Malta has risen to 37th place in the Corruption Perception Index by Transparency International, gaining one point from the 2014 survey.

Denmark leads the list of 168 countries. Somalia is last.

In the previous survey, in 2014, Malta had ranked 43rd out of 175 countries.

Scant details about Malta are given in the report where countries and territories’score indicates the perceived level of public sector corruption on a scale of 0 (highly corrupt) to 100 (very clean).

Malta has 56 points and his behind most EU countries except Italy, Hungary, Croatia, Latvia, Greece, Bulgaria, Slovakia and Romania. 

Brazil suffered the sharpest deterioration in public perceptions of corruption. It tumbled to 76th place, down seven positions from 2014. Latin America's largest economy was rocked by a massive corruption scandal at state-run companies, including oil giant Petroleo Brasileiro SA (Petrobras), which involved allegations against top government officials.

Other decliners last year included Libya, Australia, Spain and Turkey. Turkey, which saw one of the sharpest declines as a major corruption scandal buffeted the ruling Islamist-rooted AK Party, fell a further three points.

Two thirds of the 168 countries assessed scored below the 50 mark in TI's scale where 100 stands for the most clean and 0 for the most corrupt, indicating that corruption continues to take a heavy toll on the global economy and governance.

On a brighter note, however, the survey showed general perceptions of corruption around the world had declined in 2015.

Among countries which saw an improved ranking were Greece, Senegal and Britain. 

TI attributed the overall global improvement to the work of citizen activists fighting corruption in places such as Guatemala, Sri Lanka and Ghana - all countries which were able to improve their ratings in 2015.

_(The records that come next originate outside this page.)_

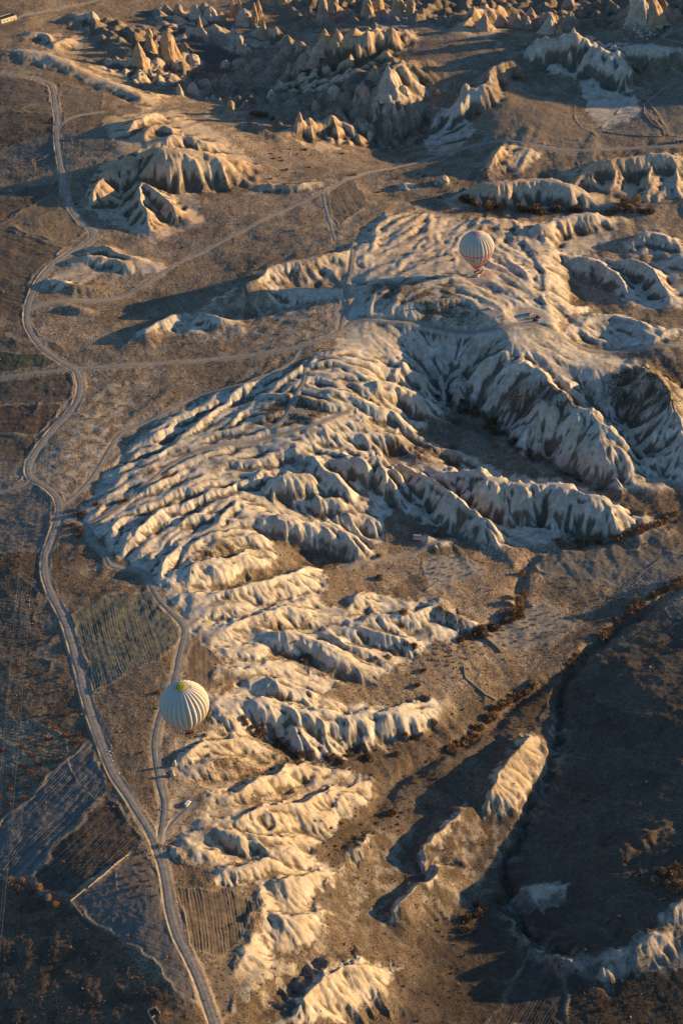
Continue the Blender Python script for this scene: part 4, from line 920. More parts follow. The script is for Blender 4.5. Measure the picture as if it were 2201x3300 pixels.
def env_text(name, txt, th, s, size, mat, parent, stack=False):
    items = [(ch, k) for k, ch in enumerate(txt)] if stack else [(txt, 0)]
    VV = []; FF = []
    for ch, k in items:
        cu = bpy.data.curves.new('t', 'FONT'); cu.body = ch; cu.size = size; cu.align_x = 'CENTER'; cu.align_y = 'CENTER'; cu.resolution_u = 3
        to = bpy.data.objects.new('t', cu); me = to.to_mesh()
        v = np.array([q.co[:] for q in me.vertices]).reshape(-1, 3); f = [tuple(p.vertices) for p in me.polygons]
        to.to_mesh_clear(); bpy.data.objects.remove(to); bpy.data.curves.remove(cu)
        if not len(v): continue
        sc_ = s + k*size*1.25 - v[:,1]; rr = np.maximum(np.interp(sc_, _parc, _prof[:,0]), .5); n0 = len(VV)
        VV += list(env(th+v[:,0]/rr, sc_, .07)); FF += [tuple(i+n0 for i in q) for q in f]
    return mesh_obj(name, VV, FF, mat, parent)
def fabric(name, c):
    m = paint(name, c, .75, .2, .04, .6); return m
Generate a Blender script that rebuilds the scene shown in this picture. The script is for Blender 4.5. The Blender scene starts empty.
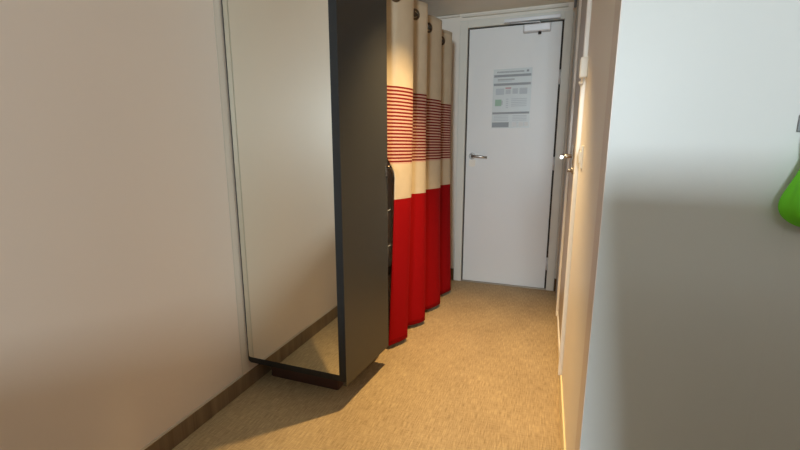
import bpy, bmesh, math, random
from mathutils import Vector, Matrix
random.seed(4)
S = bpy.context.scene
C = S.collection
PI = math.pi

# ------------------------------------------------------------ materials
def srgb(r, g, b):
    f = lambda c: (c/12.92 if c <= .04045 else ((c+.055)/1.055)**2.4)
    return (f(r/255), f(g/255), f(b/255), 1)

def mat(name, col, rough=.5, metal=0, spec=.5, bump=0, bscale=60, var=0, vscale=6, sheen=0, coat=0):
    m = bpy.data.materials.new(name); m.use_nodes = True
    nt = m.node_tree; n = nt.nodes; l = nt.links
    b = n['Principled BSDF']
    b.inputs['Base Color'].default_value = col
    b.inputs['Roughness'].default_value = rough
    b.inputs['Metallic'].default_value = metal
    b.inputs['Specular IOR Level'].default_value = spec
    b.inputs['Sheen Weight'].default_value = sheen
    b.inputs['Coat Weight'].default_value = coat
    tc = n.new('ShaderNodeTexCoord')
    if var:
        nz = n.new('ShaderNodeTexNoise'); nz.inputs['Scale'].default_value = vscale
        nz.inputs['Detail'].default_value = 4
        l.new(tc.outputs['Object'], nz.inputs['Vector'])
        mx = n.new('ShaderNodeMix'); mx.data_type = 'RGBA'
        mx.inputs['A'].default_value = tuple(c*(1-var) for c in col[:3])+(1,)
        mx.inputs['B'].default_value = tuple(min(1, c*(1+var)) for c in col[:3])+(1,)
        l.new(nz.outputs['Fac'], mx.inputs['Factor']); l.new(mx.outputs['Result'], b.inputs['Base Color'])
    if bump:
        nb = n.new('ShaderNodeTexNoise'); nb.inputs['Scale'].default_value = bscale
        nb.inputs['Detail'].default_value = 5
        l.new(tc.outputs['Object'], nb.inputs['Vector'])
        bp = n.new('ShaderNodeBump'); bp.inputs['Strength'].default_value = bump
        bp.inputs['Distance'].default_value = .002
        l.new(nb.outputs['Fac'], bp.inputs['Height']); l.new(bp.outputs['Normal'], b.inputs['Normal'])
    return m

def carpet(name, c1, c2):
    m = bpy.data.materials.new(name); m.use_nodes = True
    nt = m.node_tree; n = nt.nodes; l = nt.links
    b = n['Principled BSDF']; b.inputs['Roughness'].default_value = .95
    b.inputs['Specular IOR Level'].default_value = .1; b.inputs['Sheen Weight'].default_value = .15
    tc = n.new('ShaderNodeTexCoord')
    def noise(sc, vec, det=3):
        mp = n.new('ShaderNodeMapping'); mp.inputs['Scale'].default_value = vec
        l.new(tc.outputs['Object'], mp.inputs['Vector'])
        z = n.new('ShaderNodeTexNoise'); z.inputs['Scale'].default_value = sc; z.inputs['Detail'].default_value = det
        l.new(mp.outputs['Vector'], z.inputs['Vector']); return z.outputs['Fac']
    lines = noise(1, (230, 20, 1))           # yarn lines running down the corridor
    cross = noise(1, (30, 150, 1))          # cross threads
    patch = noise(1, (5, 3, 1))
    def math_(op, a, bb):
        q = n.new('ShaderNodeMath'); q.operation = op
        for i, v in enumerate((a, bb)):
            if isinstance(v, (int, float)): q.inputs[i].default_value = v
            else: l.new(v, q.inputs[i])
        return q.outputs[0]
    w = math_('ADD', math_('MULTIPLY', lines, .62), math_('ADD', math_('MULTIPLY', cross, .26), math_('MULTIPLY', patch, .22)))
    cr = n.new('ShaderNodeValToRGB'); l.new(w, cr.inputs['Fac'])
    cr.color_ramp.elements[0].position = .42; cr.color_ramp.elements[0].color = c1
    cr.color_ramp.elements[1].position = .74; cr.color_ramp.elements[1].color = c2
    l.new(cr.outputs['Color'], b.inputs['Base Color'])
    bp = n.new('ShaderNodeBump'); bp.inputs['Strength'].default_value = .6; bp.inputs['Distance'].default_value = .004
    l.new(w, bp.inputs['Height']); l.new(bp.outputs['Normal'], b.inputs['Normal'])
    return m

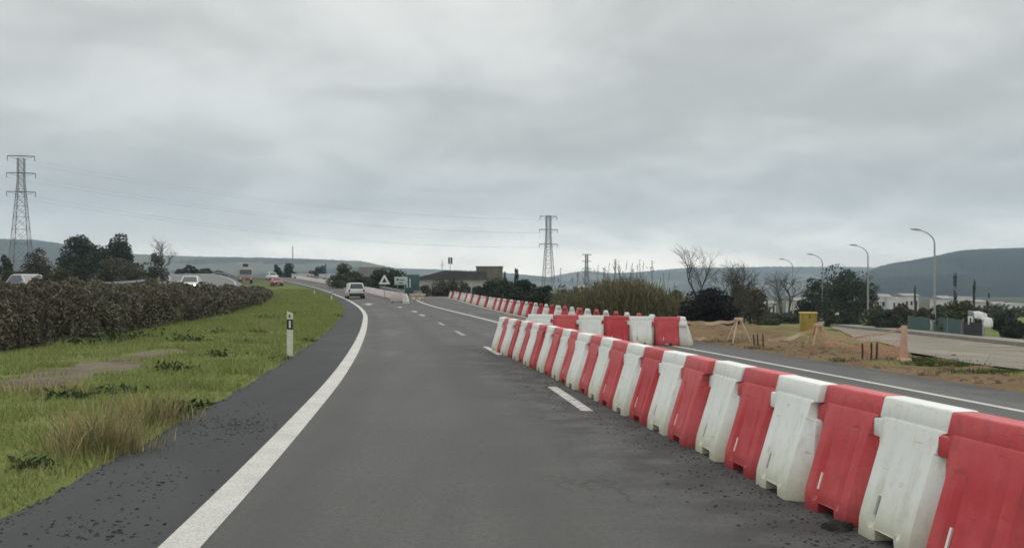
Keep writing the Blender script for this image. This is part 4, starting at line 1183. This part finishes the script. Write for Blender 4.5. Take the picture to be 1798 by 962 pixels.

"Corruption can be beaten if we work together," said TI chairman Jose Ugaz in a statement. "To stamp out the abuse of power, bribery and shed light on secret deals, citizens must together tell their governments they have had enough."


Malta, meanwhile scored 96 out of a possible 100 in the World Freedom Report issued last night by Washington-based Freedom House, scoring top points for poitical rights and civil liberties.